Labor Pains: Because Being in a Union can be Painful

“Welcome to another sorry example of the education empire striking back against reformers”

Among mainstream newspapers, there is no better voice on education reform than the editorial page of the Wall Street Journal. Today the paper eyes Atlanta, where reform seems to be scorched away before it can help improve education for our kids. There only two of 17 charter school applications — those originated by the school district — have been approved. Meanwhile, the editorial notes:

To fully appreciate the lengths some districts will go to deny education choice, it’s hard to beat what happened to Nina Gilbert last month. Ms. Gilbert wants to start a college prep charter school for girls in Gwinnett County. It would serve students who now attend schools where 33% of blacks and 13% of Latinos graduated last year, and 80% qualified for free or reduced-price lunches.

The first objection from the local school board was that the school model violated Title IX gender-discrimination statutes and that the district would invite lawsuits from civil rights groups like the NAACP. So Ms. Gilbert produced a legal opinion that said single-sex charter schools do no such thing and are permitted under federal and state law. She also produced the head of the local NAACP, who supports the school and read a statement from the organization’s state and national chapters that said they take no position on charters or single-sex education and didn’t appreciate the local school board invoking them as a reason to deny Ms. Gilbert’s application.

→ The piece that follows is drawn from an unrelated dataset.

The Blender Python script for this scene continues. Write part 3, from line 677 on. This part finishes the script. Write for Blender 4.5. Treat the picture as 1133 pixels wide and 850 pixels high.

The board finally acknowledged, albeit grudgingly, that Ms. Gilbert’s school model complied with state and federal law. But it still denied the application on grounds that an all-girls school, in its view, was “not moral” and “just not fair” to boys. The board also chided Ms. Gilbert for such petty matters as omitting from her proposal the names of the bus drivers and bus monitors she would use to transport schoolkids.